By: admin | March - 2 - 2012

Second Place
2012 Skyscraper Competition

Yiting Shen, Nanjue Wang, Ji Xia, Zihan Wang
China

Industrialization and mining are destroying China’s natural settings, especially mountains, which are excavated to the point of destruction in man’s search for minerals. These processes don’t just devistate regions’ ecologies; they also displace whole populations of people, separating them from their homes and also their means of living, as many in these rural areas work as farmers. The “Mountain Band-Aid” project seeks to simultaneously restore the displaced Hmong mountain people to their homes and work as it restores the mountain ecology of the Yunnan mountain range.

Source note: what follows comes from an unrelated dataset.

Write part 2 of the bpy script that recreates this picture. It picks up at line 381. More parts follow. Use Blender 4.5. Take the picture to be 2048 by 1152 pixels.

This is achieved with a two-layer construction project. The outer layer is a skyscraper that is built into and stretched across the mountain. By building the structure into, and as part of, the mountain, the skyscraper helps the Hmong people recover their original lifestyle. It is organized internally by the villagers to replicate the traditional village design they utilized before they were displaced. The building’s placement on the mountain means that its height is mainly determined by the height of the mountain. The design as a whole is one of “dual recovery:” the Hmong people living on the damaged mountain can keep the unique organization of space in their village, recreating it within the skyscraper, but they won’t be contributing to the mountain’s degradation. Instead, they help the mountain’s environmental restoration by recycling domestic water for mountain irrigation. It is this irrigation system that comprises the project’s inner layer: an irrigation system is constructed to stabilize the mountain’s soil and grow plants.

The skyscraper is constructed in the traditional Chinese Southern building style known as Chuan Dou. Small residential blocks are used as the framework: The blocks are freely organized as they were in the original village, but the framework controls this organization of blocks into different floors, acting as the contour line in traditional Hmong village.